-- Materials provided start --
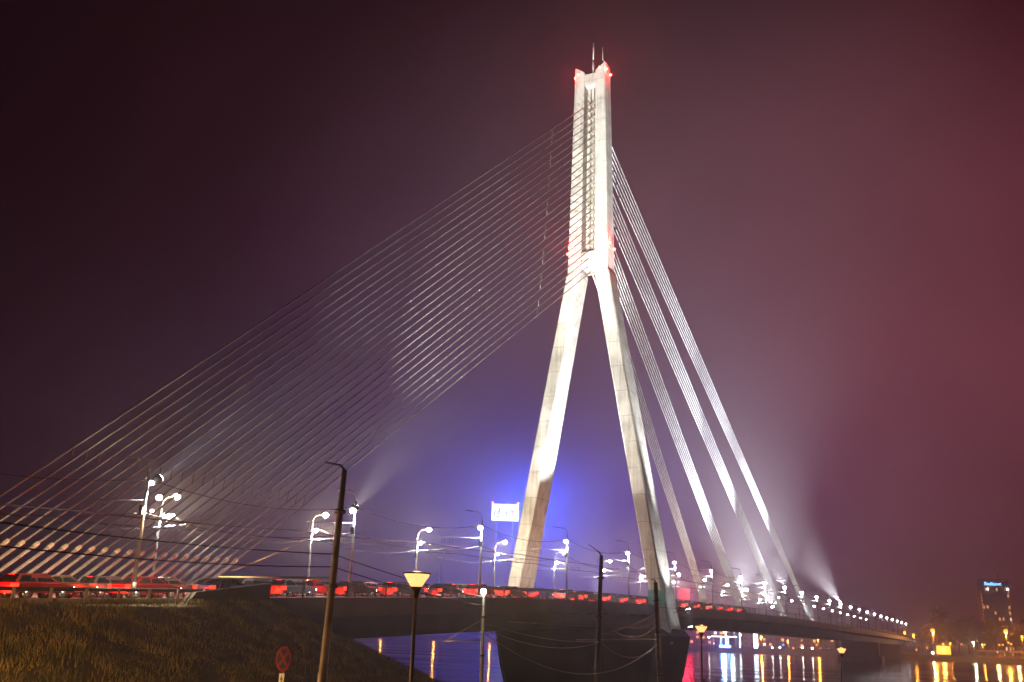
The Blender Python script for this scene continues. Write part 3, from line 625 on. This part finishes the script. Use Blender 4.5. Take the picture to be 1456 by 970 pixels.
# ------------------------------------------------------------------ traffic
def make_car(kind, paint, taillit):
    h, ln = {'hatchback': (1.48, 4.1), 'saloon': (1.45, 4.6), 'van': (2.05, 5.0)}[kind]; w_ = .88; hl = ln / 2
    r = thing('car', 'car', 'car')
    if kind == 'van': low = [(-hl, .35), (-hl, 1.15), (hl - .9, 1.15), (hl - .05, .98), (hl, .35)]; gh = [(-hl + .03, 1.15), (-hl + .12, h), (hl - 1.7, h), (hl - .85, 1.15)]
    elif kind == 'saloon': low = [(-hl, .38), (-hl + .03, .93), (-hl + .6, .98), (hl - 1.2, .95), (hl - .1, .78), (hl, .38)]; gh = [(-hl + .55, .97), (-hl + 1.25, h - .03), (hl - 2.1, h), (hl - 1.2, .95)]
    else: low = [(-hl, .38), (-hl + .03, .95), (hl - 1.05, .95), (hl - .1, .8), (hl, .38)]; gh = [(-hl + .1, .95), (-hl + .45, h - .04), (hl - 1.9, h), (hl - 1.05, .95)]
    q = MB(); n = len(low)
    vs = []
    for x_, ins in ((-w_, .06), (-w_ + .07, 0), (w_ - .07, 0), (w_, .06)):
        cy = 0
        for y_, z_ in low: vs.append((x_, y_ * (1 - ins * .5), z_ - (ins * .6 if z_ > .5 else -ins)))
    fs = [(j * n + i, j * n + (i + 1) % n, (j + 1) * n + (i + 1) % n, (j + 1) * n + i) for j in range(3) for i in range(n)] + [tuple(range(n))[::-1], tuple(3 * n + i for i in range(n))]
    q.add(vs, fs)
    y0, y1 = -hl * .6, hl * .62
    b = part('body', q, 'car_' + paint, r)
    part('cabin', MB().hexa([(-w_ + .07, gh[0][0], gh[0][1]), (w_ - .07, gh[0][0], gh[0][1]), (w_ - .07, gh[3][0], gh[3][1]), (-w_ + .07, gh[3][0], gh[3][1])],
                            [(-w_ + .22, gh[1][0], gh[1][1]), (w_ - .22, gh[1][0], gh[1][1]), (w_ - .22, gh[2][0], gh[2][1]), (-w_ + .22, gh[2][0], gh[2][1])]), 'car_' + paint, r)
    zb, zt = gh[0][1], gh[1][1]
    def lerp(a, c, k): return a + (c - a) * k
    for sx in (-1, 1):
        k0, k1 = .12, .82
        pts = []
        for (k, ya, yb) in ((k0, lerp(gh[0][0], gh[1][0], k0) + .22, lerp(gh[3][0], gh[2][0], k0) - .2), (k1, lerp(gh[0][0], gh[1][0], k1) + .2, lerp(gh[3][0], gh[2][0], k1) - .12)):
            x_ = sx * (lerp(w_ - .07, w_ - .22, k) + .006); z_ = lerp(zb, zt, k); pts += [(x_, ya, z_), (x_, yb, z_)]
        ym = (pts[0][1] + pts[1][1]) / 2
        for (a, c) in ((0, .47), (.53, 1)):
            p4 = [(pts[0][0], lerp(pts[0][1], pts[1][1], a), pts[0][2]), (pts[0][0], lerp(pts[0][1], pts[1][1], c), pts[0][2]), (pts[2][0], lerp(pts[2][1], pts[3][1], c), pts[2][2]), (pts[2][0], lerp(pts[2][1], pts[3][1], a), pts[2][2])]
            part('side_window', MB().add(p4, [(0, 1, 2, 3)]), 'glass', r)
    for nm, A, B, o in (('rear_window', gh[0], gh[1], -.008), ('windscreen', gh[3], gh[2], .008)):
        p4 = [(sx * lerp(w_ - .07, w_ - .22, k) * .86, lerp(A[0], B[0], k) + o, lerp(A[1], B[1], k) + .004) for k, sxs in ((.15, (-1, 1)), (.88, (1, -1))) for sx in sxs]
        part(nm, MB().add(p4, [(0, 1, 2, 3)]), 'glass', r)
    for sx in (-1, 1):
        for y_ in (-hl + .8, hl - .85):
            wl = part('wheel', MB().lathe([(.28, -.1), (.33, -.08), (.33, .08), (.28, .1)], (0, 0, 0), 18, 'x'), 'tyre', r, loc=(sx * (w_ - .1), y_, .33))
            part('rim', MB().lathe([(.2, -.105), (.21, .105)], (0, 0, 0), 12, 'x'), 'rim', wl)
        part('tail_light', MB().box(sx * (w_ - .13) - .14, sx * (w_ - .13) + .145, -hl - .02, -hl + .3, .66, .92), 'tail', r)
        part('headlight', MB().box(sx * (w_ - .2) - .14, sx * (w_ - .2) + .14, hl - .14, hl + .01, .6, .74), 'head', r)
    part('brake_light', MB().box(-.25, .25, gh[1][0] - .03, gh[1][0] + .01, gh[1][1] - .06, gh[1][1] - .02), 'tail', r)
    if taillit: lamp('tail_glow', r, (0, -hl - .35, .55), 270, (1, .012, .003), radius=.3)
    else: lamp('beam_glow', r, (0, hl + .4, .65), 160, (1, .85, .6), radius=.3)
    return r
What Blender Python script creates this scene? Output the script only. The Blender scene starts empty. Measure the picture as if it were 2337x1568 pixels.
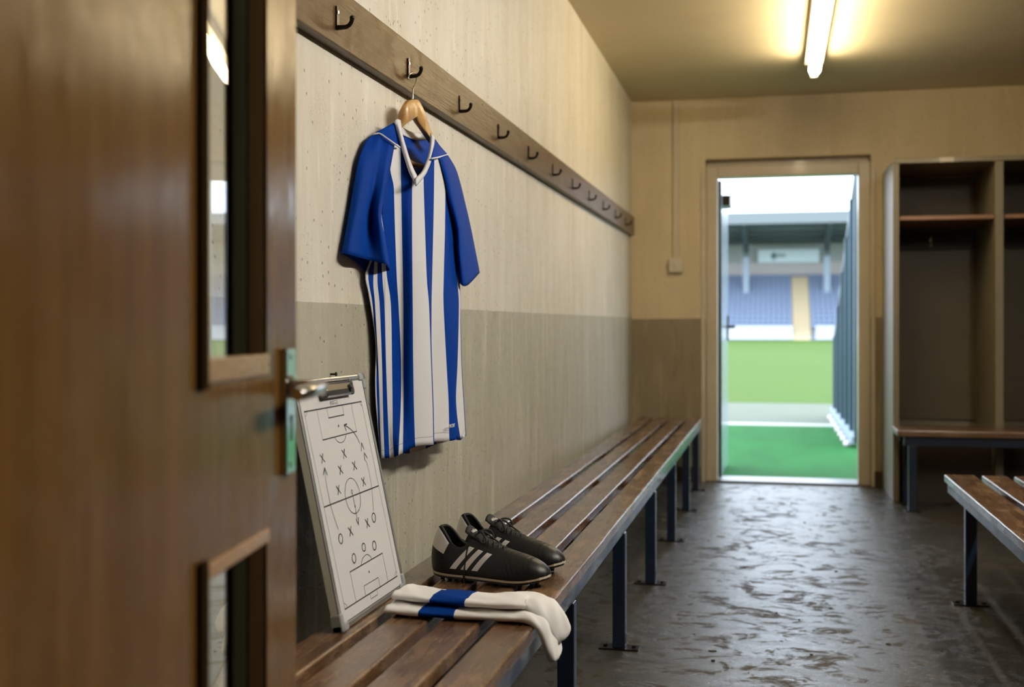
-- Materials provided end --
### Directive
Filter the entries down to the lines with the word "script" in them.

### Answer for this exercise
The Blender Python script for this scene continues. Write part 3, from line 625 on. This part finishes the script. Use Blender 4.5. Take the picture to be 1456 by 970 pixels.
What Blender Python script creates this scene? Output the script only. The Blender scene starts empty. Measure the picture as if it were 2337x1568 pixels.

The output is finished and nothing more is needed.